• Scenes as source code
--- START ---

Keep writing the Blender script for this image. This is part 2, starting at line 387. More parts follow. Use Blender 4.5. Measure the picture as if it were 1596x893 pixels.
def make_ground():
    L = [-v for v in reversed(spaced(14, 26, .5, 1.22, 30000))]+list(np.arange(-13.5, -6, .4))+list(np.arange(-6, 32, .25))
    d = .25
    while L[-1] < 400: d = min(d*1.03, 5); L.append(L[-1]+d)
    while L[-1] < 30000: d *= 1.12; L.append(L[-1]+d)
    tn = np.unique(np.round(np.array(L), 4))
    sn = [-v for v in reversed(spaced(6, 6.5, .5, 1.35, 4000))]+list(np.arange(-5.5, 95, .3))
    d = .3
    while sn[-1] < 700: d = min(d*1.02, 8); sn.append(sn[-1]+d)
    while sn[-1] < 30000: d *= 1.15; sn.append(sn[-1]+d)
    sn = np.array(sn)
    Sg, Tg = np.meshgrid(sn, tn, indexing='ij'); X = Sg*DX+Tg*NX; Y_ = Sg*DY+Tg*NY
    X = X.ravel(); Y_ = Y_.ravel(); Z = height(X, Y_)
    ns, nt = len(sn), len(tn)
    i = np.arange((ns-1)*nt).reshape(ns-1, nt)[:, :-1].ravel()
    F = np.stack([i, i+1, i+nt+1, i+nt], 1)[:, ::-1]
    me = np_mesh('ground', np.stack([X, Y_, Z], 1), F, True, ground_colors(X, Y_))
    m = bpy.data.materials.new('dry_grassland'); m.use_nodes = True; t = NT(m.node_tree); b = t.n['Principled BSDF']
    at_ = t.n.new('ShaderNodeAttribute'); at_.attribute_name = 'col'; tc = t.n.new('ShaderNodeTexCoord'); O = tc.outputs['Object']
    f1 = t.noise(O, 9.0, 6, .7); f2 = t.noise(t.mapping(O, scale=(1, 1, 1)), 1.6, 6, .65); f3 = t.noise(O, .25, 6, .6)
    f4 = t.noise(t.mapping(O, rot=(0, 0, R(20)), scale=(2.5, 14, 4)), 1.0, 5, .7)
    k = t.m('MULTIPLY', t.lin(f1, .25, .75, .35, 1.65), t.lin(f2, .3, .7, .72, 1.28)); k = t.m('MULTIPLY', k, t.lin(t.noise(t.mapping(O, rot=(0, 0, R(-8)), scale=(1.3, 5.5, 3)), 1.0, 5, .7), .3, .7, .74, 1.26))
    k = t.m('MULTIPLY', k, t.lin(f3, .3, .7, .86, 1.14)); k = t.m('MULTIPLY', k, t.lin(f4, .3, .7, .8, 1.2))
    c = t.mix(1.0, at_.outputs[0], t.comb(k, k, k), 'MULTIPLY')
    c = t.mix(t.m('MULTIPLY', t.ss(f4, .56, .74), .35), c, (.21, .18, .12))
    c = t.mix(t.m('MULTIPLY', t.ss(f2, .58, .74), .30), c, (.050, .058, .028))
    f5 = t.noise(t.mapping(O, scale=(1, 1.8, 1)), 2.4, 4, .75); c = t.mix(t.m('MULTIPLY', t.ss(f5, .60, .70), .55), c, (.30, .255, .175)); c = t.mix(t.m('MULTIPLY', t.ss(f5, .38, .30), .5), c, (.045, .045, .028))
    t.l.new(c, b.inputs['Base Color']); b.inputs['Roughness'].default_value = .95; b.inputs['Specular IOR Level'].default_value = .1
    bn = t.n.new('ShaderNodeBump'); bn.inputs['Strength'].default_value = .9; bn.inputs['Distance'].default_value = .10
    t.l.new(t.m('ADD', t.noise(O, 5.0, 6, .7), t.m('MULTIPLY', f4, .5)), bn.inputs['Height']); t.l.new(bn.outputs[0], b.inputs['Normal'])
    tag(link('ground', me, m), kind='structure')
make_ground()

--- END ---
--- START ---

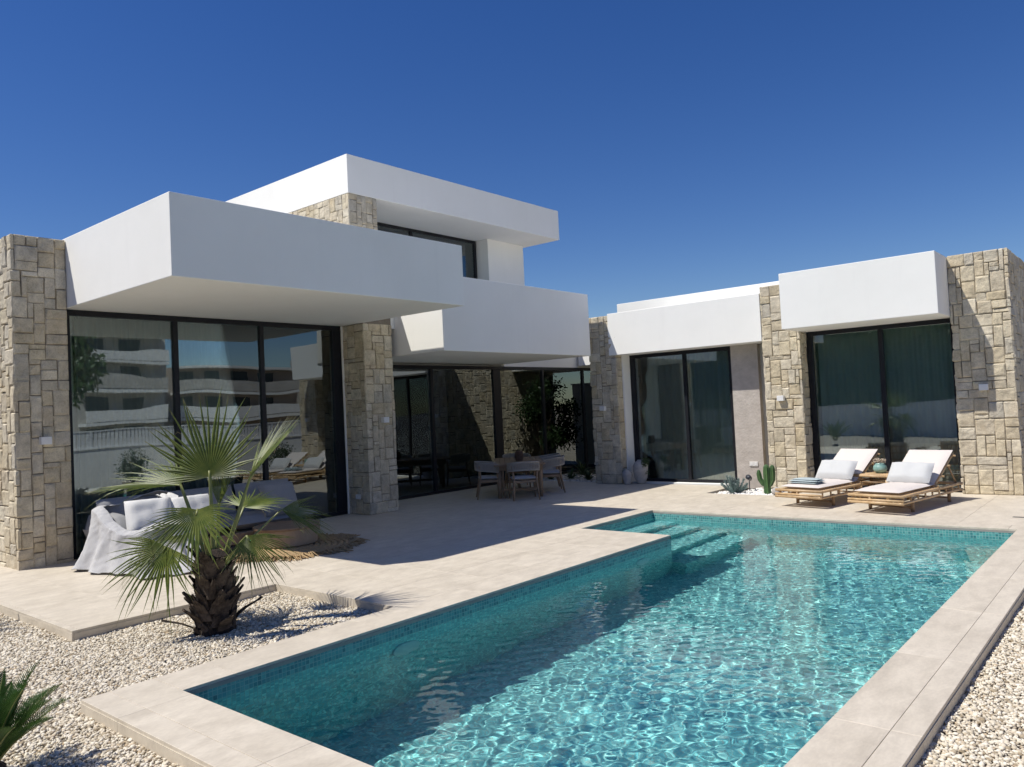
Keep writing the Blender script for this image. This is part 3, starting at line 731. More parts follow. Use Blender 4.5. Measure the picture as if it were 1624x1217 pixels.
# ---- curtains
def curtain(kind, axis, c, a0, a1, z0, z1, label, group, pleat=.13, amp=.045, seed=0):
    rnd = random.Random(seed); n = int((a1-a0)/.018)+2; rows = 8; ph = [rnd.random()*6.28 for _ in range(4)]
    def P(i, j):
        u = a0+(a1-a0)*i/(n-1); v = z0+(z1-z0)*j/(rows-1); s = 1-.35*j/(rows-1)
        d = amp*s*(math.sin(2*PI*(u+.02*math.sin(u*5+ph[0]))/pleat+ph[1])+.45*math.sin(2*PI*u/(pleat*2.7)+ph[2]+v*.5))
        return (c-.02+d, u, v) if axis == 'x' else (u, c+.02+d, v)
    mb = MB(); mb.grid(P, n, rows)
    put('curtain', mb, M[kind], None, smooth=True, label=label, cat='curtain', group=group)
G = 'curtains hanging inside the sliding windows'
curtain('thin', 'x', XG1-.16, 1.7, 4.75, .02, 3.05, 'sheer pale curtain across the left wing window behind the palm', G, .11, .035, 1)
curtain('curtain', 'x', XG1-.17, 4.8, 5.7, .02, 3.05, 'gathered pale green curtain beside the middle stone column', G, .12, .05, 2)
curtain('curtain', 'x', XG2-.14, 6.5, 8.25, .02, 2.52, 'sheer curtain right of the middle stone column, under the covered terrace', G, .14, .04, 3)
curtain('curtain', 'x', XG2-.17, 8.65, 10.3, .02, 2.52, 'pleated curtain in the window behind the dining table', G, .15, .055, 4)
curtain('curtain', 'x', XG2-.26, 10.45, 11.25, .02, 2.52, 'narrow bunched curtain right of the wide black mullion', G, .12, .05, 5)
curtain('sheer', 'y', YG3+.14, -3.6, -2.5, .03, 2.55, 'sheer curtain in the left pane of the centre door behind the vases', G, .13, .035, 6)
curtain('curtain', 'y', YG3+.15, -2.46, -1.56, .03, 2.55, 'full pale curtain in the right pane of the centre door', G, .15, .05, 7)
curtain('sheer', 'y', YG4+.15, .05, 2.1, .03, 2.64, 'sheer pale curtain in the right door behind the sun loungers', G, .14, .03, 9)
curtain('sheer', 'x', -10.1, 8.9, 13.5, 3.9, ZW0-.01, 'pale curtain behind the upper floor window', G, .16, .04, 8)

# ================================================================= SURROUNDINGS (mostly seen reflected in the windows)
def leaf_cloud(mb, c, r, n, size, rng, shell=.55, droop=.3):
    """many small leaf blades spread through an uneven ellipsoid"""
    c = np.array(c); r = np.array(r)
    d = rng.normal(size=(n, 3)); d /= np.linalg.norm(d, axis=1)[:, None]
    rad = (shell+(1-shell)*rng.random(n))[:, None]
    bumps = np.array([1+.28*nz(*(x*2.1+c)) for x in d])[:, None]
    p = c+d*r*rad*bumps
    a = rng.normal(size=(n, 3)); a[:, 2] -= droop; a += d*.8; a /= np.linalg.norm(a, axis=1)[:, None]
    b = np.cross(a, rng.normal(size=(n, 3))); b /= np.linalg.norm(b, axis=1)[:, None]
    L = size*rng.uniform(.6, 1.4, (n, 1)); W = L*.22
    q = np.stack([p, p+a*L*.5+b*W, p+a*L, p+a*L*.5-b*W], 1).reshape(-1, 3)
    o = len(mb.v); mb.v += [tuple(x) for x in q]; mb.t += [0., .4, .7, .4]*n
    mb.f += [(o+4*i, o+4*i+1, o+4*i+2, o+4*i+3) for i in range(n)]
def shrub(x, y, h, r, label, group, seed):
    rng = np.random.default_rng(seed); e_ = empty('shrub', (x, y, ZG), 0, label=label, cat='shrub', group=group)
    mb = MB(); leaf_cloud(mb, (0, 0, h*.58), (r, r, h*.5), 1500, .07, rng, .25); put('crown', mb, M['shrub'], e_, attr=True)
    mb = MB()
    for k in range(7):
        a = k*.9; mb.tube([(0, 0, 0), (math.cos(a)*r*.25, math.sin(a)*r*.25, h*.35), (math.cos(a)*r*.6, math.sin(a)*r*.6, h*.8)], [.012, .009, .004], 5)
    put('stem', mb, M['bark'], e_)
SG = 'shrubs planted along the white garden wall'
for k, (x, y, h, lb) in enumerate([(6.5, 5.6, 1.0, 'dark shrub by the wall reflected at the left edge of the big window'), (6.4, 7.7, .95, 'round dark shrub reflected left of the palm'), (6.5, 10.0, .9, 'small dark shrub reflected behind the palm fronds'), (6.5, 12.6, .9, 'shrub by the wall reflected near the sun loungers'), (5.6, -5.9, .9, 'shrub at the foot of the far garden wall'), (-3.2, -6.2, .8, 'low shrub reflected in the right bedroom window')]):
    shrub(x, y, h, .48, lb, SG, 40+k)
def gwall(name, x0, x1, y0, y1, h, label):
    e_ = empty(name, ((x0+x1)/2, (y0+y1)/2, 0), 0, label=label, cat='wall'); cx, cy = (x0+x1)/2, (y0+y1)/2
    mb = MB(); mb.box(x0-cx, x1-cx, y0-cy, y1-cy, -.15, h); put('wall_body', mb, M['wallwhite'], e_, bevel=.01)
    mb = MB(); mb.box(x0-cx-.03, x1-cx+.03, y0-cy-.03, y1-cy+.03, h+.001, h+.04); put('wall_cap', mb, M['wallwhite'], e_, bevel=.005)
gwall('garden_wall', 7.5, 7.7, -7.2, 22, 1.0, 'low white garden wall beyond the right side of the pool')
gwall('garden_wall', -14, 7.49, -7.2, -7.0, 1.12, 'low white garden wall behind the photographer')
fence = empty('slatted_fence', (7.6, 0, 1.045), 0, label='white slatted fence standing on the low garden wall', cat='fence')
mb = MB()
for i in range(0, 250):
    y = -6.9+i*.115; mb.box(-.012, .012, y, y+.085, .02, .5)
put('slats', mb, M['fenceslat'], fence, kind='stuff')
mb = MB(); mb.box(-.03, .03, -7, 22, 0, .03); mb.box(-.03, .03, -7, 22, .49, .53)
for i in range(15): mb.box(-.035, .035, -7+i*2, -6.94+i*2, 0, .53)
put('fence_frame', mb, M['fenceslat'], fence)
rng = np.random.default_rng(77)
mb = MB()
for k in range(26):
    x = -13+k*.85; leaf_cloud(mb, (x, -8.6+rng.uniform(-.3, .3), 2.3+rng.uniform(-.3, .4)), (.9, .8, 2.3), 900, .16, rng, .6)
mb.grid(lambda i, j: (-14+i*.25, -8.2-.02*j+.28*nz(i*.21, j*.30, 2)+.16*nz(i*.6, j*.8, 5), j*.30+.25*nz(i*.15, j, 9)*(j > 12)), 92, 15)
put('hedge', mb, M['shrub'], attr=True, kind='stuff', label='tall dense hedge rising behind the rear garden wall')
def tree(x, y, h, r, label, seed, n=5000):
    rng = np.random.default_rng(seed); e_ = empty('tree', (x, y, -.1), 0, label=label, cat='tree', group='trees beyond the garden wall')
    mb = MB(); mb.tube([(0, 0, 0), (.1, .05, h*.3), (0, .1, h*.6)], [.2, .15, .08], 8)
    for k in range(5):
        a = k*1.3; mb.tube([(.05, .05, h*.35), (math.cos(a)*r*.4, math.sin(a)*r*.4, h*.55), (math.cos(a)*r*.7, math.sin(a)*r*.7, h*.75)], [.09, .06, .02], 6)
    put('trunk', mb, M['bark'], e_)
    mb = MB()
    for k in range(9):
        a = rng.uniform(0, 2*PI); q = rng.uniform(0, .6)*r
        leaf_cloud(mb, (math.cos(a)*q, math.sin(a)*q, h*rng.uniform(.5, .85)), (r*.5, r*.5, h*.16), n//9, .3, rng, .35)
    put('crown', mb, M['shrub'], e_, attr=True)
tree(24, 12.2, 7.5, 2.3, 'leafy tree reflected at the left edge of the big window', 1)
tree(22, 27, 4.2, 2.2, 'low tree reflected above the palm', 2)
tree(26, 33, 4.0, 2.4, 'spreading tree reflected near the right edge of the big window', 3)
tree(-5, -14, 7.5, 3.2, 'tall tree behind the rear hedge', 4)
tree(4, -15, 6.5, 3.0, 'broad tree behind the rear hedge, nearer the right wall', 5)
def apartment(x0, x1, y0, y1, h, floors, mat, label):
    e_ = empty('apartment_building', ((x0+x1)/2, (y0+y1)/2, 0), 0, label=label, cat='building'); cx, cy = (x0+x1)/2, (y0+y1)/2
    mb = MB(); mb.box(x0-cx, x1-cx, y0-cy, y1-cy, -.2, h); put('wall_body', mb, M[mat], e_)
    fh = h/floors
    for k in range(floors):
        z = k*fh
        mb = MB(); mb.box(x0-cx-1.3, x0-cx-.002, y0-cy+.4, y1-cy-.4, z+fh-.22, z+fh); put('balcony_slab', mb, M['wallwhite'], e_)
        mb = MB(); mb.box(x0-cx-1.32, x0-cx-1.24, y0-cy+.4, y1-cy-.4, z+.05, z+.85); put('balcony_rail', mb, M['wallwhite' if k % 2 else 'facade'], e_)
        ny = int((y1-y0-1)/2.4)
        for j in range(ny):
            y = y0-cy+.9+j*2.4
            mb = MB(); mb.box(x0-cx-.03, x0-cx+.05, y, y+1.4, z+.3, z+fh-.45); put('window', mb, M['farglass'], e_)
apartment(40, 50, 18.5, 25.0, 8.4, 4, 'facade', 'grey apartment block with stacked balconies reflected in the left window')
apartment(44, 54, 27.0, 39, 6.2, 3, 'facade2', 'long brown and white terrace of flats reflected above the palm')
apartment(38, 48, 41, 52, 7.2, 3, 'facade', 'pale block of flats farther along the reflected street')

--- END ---
--- START ---

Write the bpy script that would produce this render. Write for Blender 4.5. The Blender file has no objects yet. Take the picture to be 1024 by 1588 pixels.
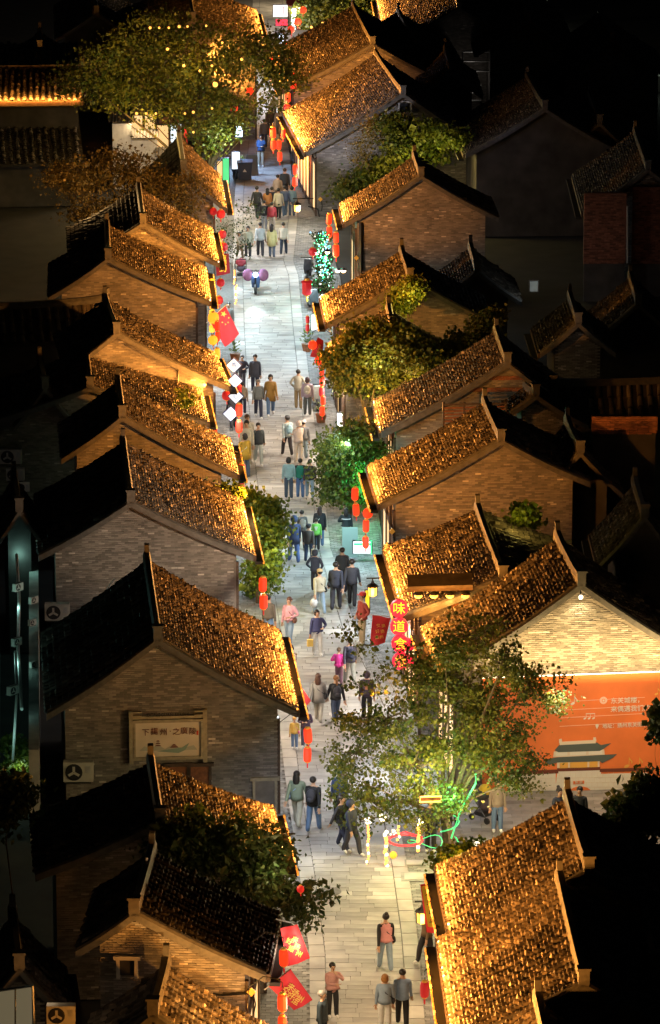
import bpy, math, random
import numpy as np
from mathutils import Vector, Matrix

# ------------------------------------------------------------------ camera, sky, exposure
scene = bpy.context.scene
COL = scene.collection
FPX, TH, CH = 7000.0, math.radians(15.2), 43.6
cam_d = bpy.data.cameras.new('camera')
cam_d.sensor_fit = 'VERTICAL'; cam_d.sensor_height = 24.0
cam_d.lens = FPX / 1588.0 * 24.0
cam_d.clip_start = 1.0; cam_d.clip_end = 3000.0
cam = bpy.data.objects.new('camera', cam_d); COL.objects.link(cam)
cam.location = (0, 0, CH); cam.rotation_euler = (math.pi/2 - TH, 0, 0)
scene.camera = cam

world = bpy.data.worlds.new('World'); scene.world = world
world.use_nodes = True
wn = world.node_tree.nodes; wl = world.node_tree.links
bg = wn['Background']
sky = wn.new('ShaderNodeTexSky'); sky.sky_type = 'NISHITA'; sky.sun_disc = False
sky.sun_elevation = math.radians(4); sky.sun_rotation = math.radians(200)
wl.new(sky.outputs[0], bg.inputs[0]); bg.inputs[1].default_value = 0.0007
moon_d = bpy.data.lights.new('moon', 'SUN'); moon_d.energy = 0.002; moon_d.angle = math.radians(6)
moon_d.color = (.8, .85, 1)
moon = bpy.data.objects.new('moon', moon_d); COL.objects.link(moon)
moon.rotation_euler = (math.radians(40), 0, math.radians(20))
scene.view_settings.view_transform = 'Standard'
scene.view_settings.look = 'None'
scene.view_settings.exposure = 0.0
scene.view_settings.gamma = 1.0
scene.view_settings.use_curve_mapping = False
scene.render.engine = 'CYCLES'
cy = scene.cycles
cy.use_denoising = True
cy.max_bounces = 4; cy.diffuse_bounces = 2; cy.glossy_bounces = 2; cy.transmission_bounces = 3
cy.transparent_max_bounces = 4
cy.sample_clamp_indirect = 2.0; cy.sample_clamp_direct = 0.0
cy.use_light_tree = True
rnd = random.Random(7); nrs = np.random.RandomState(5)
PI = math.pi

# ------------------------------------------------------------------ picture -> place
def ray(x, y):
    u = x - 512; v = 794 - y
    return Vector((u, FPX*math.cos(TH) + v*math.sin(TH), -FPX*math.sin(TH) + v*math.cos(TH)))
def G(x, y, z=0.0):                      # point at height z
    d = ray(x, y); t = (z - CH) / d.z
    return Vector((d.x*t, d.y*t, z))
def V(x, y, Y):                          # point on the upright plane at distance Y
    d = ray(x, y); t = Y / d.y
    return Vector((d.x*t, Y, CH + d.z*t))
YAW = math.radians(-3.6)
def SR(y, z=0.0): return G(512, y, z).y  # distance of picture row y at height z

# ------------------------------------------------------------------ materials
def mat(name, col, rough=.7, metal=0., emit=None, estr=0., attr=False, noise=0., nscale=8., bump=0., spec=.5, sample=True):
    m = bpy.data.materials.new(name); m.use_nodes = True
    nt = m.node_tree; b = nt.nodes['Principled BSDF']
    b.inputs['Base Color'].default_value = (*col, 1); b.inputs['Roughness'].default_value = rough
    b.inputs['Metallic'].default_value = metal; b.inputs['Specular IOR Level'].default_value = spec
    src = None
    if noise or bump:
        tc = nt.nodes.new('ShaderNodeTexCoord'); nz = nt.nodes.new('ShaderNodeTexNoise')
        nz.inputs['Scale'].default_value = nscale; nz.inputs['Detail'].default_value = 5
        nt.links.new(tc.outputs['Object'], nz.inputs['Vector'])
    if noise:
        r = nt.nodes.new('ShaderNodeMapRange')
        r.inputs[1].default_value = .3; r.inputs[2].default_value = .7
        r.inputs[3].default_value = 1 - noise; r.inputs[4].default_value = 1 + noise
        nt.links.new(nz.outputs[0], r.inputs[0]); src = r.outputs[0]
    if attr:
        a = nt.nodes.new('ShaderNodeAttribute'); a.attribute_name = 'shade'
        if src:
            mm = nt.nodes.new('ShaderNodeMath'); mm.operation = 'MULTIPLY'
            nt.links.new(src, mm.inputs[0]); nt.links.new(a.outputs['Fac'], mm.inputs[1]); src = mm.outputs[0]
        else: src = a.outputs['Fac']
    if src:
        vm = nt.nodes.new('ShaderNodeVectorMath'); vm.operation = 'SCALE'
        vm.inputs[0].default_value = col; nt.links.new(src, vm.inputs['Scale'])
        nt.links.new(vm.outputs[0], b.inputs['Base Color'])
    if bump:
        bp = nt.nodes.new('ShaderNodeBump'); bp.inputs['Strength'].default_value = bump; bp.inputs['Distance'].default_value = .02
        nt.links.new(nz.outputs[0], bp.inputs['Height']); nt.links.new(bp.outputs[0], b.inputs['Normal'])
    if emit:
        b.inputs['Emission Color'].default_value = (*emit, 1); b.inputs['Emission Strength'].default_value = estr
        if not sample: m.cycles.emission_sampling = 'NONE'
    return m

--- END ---

• Given exercise
Copy out, exactly, every line from the one that contains "Write the bpy" through the one that contains "scene.camera = cam". Pictures stay out of the copy.

• Full response
Write the bpy script that would produce this render. Write for Blender 4.5. The Blender file has no objects yet. Take the picture to be 1024 by 1588 pixels.
import bpy, math, random
import numpy as np
from mathutils import Vector, Matrix

# ------------------------------------------------------------------ camera, sky, exposure
scene = bpy.context.scene
COL = scene.collection
FPX, TH, CH = 7000.0, math.radians(15.2), 43.6
cam_d = bpy.data.cameras.new('camera')
cam_d.sensor_fit = 'VERTICAL'; cam_d.sensor_height = 24.0
cam_d.lens = FPX / 1588.0 * 24.0
cam_d.clip_start = 1.0; cam_d.clip_end = 3000.0
cam = bpy.data.objects.new('camera', cam_d); COL.objects.link(cam)
cam.location = (0, 0, CH); cam.rotation_euler = (math.pi/2 - TH, 0, 0)
scene.camera = cam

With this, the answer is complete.